EXISTING GROUP — ALLIANCE OF CIVILIZATIONS

¶5. (U) The proposed group described above appears to
duplicate the goals of the Alliance of Civilizations,
established July 14, 2005 by the Secretary General, but lacks
the intergovernmental support and involvement of the SYG’s
project. The Alliance of Civilizations, co-sponsored by
Federico Mayor of Spain (former Dir-Gen of UNESCO) and Mehmet
Aydin of Turkey (Minister of State and professor of
theology), held its first meeting November 27, 2005 in
Mallorca. The 18 prominent politicians, religious leaders
and academicians from all regions of the world named by SYG
Annan as members of the Alliance, include Professor John
Esposito (Georgetown University) and Rabbi Arthur Schneier
(Appeal of Conscience Foundation) of the United States.
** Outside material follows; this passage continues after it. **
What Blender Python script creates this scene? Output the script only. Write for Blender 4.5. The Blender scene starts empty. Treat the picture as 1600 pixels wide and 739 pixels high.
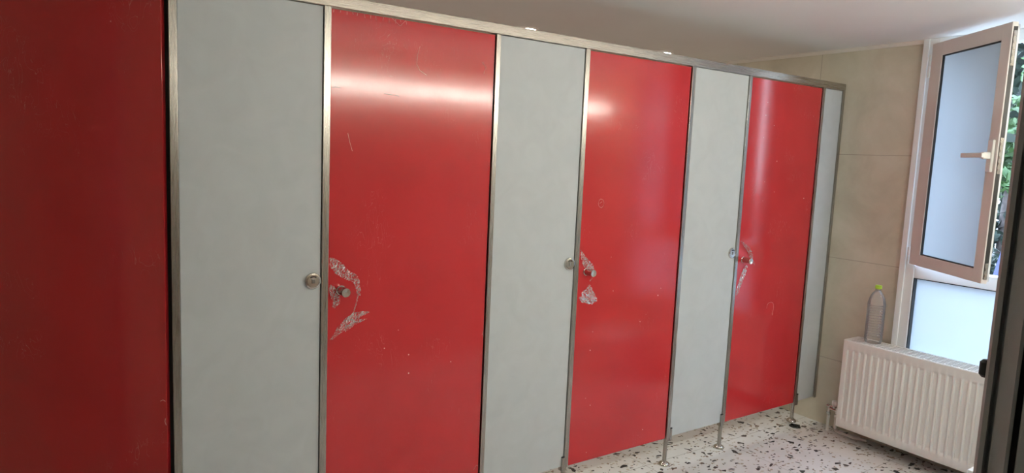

The
SYG spoke at the Alliance’s second meeting, February 25-26 in
Doha, including on the violent reactions to the Prophet
Mohammed cartoons published in European newspapers.

CONCLUSION/ACTION REQUEST

¶6. (C) The newly-formed Alliance of Civilizations has barely
had a chance to achieve its stated aims of overcoming
prejudice and polarization. With high-level support, a
strong office within the Secretariat headed by former Chief
of Staff Iqbal Riza, along with other highly respected expert
participation, stands a better chance to make a positive
impact than the poorly planned, proposed new “Forum.” The
Forum appears to be a vehicle headed towards coopting NGOs
eager for a place at the table, and using them to give
legitimacy to sham discussions on tolerance by nations mainly
known for their own intolerant behaviors. USUN believes the
U.S. would be best served by steering clear of this exercise.
We would appreciate Department’s guidance.